Last February in the heavy oil and gas drilling area north of Slave Lake, he captured and equipped 23 caribou with global positioning satellite collars that would record their exact location every two hours over a 12 month period. The idea was to see if caribou would still use sites adjacent to wellsites, roads and seismic lines as often as they use more pristine regions.

What he found was that caribou do not use anything that was within 250 metres of roads, seismics, and human activity as often as might be expected.

And although they would cross seismic lines, they crossed roads six times less than expected.

"You’ve got a number of things going on here," says Dyer.

"First, caribou tend to avoid human activity, which is significant given how much there is in this part of the province. Second, roads act as semi permeable barriers. For whatever reason, caribou are very reluctant to cross them."

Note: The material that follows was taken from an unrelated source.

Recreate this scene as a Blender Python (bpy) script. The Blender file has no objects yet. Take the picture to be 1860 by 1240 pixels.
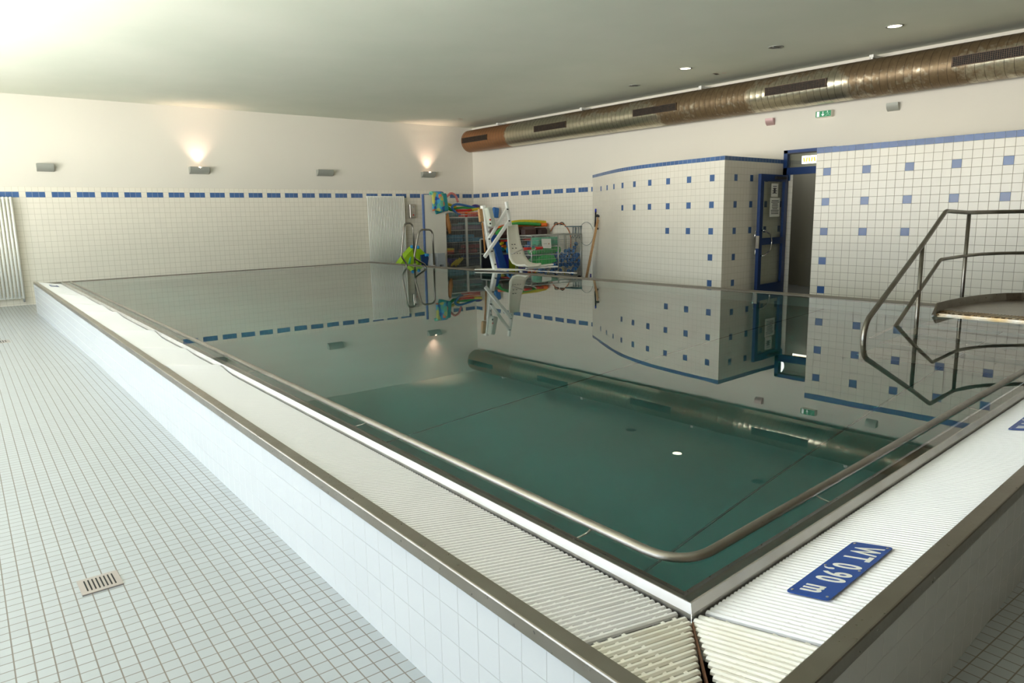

In light of the fact that wolves are still the major cause of caribou deaths in Alberta, it has been suggested in the past that the province consider wolf control measures as a management tool.

But both Smith and Dzus believe that habitat protection is really the only viable option.

"That, I think, has got to be your first line of defence," says Smith. "Wolves and caribou have co-existed for more than 10,000 years. It’s human activity that’s upset that balance."

Environmentalists complain that a new caribou management plan is long overdue.

"A committee of stakeholders consisting of industry conservation groups, aboriginal groups, university scientists and government agencies came up with a strategy for the government back in 1996," says Darren Ure, the former Canadian Parks and Wilderness Society director who sat on the government appointed committee. "But the government’s basically sat on it. And since then, we’ve lost an awful lot of good caribou habitat."

Among the most notable are the Pioneer and Berland River Donald Creek sites near Hinton, and the Bear Clairmont, and Kleskun lake sites. Once considered candidates for the province’s much maligned Special Places program, they were quietly offered to industry with little public debate earlier this year. Still, Dzus is hopeful that the future of woodland caribou will be decided in the next year or so when industry and government meet to try and hammer a revised caribou management policy for the future.